かつて出版した「ステージ・ストラック~舞台劇の映画館」(論創社)という本の中でも触れていることだが、シェイクスピアが芝居を作っていた時代に照明機材は存在しなかった。芝居はもっぱら昼日中に上演されていたのである。確かに電力がない以上、照明機材は開発されず、明かりがない暗い夜に芝居を上演することは出演者にとって危険極まりない行為である。つまり、その時代、「暗転」(舞台を暗くする)による舞台転換が成立しなかったということである。シェイクスピアの戯曲に「暗転」とか「と暗くなる」というト書きがないのはそのせいである。

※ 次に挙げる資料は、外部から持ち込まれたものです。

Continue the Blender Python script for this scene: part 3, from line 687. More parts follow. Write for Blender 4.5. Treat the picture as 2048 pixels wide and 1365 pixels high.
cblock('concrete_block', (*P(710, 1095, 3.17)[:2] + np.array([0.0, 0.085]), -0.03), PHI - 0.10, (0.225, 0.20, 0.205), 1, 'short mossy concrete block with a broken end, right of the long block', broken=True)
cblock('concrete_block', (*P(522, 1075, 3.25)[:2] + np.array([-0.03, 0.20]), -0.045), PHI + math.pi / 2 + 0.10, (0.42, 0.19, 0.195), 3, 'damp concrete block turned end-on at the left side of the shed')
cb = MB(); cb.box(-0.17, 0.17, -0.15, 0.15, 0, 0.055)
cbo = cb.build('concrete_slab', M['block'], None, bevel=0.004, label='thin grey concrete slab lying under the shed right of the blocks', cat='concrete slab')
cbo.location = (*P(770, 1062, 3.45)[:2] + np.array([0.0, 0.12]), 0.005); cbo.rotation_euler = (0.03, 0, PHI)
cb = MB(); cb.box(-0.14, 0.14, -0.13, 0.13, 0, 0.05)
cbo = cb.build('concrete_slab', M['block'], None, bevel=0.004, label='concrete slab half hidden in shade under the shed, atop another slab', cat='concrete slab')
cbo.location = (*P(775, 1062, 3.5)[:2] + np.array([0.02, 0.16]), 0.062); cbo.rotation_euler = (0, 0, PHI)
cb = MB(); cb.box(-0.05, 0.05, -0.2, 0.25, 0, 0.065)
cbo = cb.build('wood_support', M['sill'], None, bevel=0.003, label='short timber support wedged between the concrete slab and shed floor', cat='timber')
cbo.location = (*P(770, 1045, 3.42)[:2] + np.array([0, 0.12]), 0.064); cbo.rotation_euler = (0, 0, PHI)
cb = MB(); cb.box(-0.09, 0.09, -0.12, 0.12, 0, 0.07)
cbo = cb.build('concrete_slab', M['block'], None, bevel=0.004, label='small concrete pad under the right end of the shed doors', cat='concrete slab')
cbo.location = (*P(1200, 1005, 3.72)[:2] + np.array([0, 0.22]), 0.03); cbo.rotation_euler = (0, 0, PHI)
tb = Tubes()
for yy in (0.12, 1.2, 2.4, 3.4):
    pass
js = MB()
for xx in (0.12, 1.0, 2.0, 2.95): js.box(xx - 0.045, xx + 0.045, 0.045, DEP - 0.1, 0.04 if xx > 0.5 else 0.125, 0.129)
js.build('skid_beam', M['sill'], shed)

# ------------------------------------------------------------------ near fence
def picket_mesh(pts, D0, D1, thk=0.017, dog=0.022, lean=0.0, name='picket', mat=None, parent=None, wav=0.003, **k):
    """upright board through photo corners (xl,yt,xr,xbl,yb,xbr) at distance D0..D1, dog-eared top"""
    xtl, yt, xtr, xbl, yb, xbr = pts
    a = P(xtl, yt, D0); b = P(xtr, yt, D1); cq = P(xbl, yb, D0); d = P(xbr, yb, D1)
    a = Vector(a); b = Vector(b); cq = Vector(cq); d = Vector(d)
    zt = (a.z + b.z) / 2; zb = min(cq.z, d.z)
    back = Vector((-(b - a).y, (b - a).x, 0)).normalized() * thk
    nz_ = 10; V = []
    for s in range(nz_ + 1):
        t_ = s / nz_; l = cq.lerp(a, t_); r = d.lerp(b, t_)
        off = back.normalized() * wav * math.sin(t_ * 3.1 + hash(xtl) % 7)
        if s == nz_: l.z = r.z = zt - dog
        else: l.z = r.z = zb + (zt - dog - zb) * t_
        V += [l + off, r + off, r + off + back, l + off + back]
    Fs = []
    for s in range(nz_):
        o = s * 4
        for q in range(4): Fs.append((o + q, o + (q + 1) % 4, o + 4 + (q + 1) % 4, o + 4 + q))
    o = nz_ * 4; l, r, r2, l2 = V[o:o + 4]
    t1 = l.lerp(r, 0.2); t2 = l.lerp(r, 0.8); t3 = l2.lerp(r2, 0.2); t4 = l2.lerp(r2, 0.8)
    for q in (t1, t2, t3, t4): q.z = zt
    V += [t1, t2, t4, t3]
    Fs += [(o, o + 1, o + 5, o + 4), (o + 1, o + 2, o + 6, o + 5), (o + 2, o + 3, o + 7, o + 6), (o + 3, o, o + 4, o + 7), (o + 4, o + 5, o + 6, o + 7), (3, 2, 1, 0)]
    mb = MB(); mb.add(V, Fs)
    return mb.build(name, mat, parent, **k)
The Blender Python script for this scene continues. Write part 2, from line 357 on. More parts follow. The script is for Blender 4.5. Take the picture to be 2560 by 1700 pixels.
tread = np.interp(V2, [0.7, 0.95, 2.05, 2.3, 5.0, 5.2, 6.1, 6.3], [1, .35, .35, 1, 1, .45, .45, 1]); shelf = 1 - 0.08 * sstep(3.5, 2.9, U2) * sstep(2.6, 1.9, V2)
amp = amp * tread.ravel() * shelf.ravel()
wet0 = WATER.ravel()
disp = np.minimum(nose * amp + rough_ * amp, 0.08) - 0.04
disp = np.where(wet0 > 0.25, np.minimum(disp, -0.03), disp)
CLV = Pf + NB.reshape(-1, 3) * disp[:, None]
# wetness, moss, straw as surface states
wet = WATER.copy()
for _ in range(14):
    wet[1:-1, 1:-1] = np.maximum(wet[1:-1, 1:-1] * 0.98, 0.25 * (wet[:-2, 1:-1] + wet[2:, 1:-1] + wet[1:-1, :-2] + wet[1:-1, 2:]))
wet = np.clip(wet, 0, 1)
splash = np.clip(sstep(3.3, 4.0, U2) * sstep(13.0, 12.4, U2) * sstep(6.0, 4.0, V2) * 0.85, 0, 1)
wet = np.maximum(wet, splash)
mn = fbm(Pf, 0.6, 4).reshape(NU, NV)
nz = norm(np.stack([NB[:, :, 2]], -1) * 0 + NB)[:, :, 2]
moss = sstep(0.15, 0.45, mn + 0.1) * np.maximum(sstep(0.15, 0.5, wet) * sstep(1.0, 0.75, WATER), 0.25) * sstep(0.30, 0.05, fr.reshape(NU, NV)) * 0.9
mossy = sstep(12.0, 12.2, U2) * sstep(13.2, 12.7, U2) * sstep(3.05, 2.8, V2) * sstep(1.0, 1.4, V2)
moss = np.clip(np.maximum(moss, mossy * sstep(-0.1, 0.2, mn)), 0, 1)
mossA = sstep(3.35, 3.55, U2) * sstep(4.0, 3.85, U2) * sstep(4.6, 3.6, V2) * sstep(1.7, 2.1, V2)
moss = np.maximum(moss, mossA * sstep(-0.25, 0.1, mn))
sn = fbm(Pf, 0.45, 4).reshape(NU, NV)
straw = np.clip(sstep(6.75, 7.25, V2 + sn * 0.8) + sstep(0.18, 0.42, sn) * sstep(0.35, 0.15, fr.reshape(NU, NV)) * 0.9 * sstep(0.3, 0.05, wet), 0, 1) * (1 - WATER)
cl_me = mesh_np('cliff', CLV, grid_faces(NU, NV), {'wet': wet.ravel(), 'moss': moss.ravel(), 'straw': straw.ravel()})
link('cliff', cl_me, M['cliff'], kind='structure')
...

照明機材が当たり前に存在する現代において、そんな昔の芝居の上演の形態を知った時、わたしは意表を突かれて驚いた。しかし、そのように考えるとシェイクスピア戯曲がなぜあのように書かれているのかが腑に落ちる。シェイクスピアの戯曲は、そういう上演に際しての物理的な条件が反映しているのである。暗転なしで場面を変えるにはどうしたらよいか? その結果が、「ハムレット登場」「ハムレット退場」という素っ気ないト書きになったわけである。


では、場面が変わり、その場所や時間をどのように観客に伝えたか? プロジェクション・マッピングの手法なら、その場面の背景を視覚的に提示して、場所を簡単に説明することができる。しかし、そんな便利なものはない。では、どうしたか? 登場人物が発する台詞(会話と独白)の中に場所や時間や季節を暗示する言葉をちりばめたのである。その言葉によって、観客はその場面がどのような状況であるのかを想像力を使ってイメージするわけである。その台詞量は膨大だが流麗である。もしもシェイクスピアの時代にプロジェクション・マッピングの技術が存在すれば、シェイクスピアが書く戯曲は決してあのようにはなっていない。つまり、「制約は創造の母である」ということである。


シェイクスピアの時代と違い、舞台造形の技術が進化するのは当たり前のことであり、それは歓迎すべきことである。しかし、わたしは、ここに演劇の原点があると思っている。最小限の力で最大限を想像させるのが演劇である、と。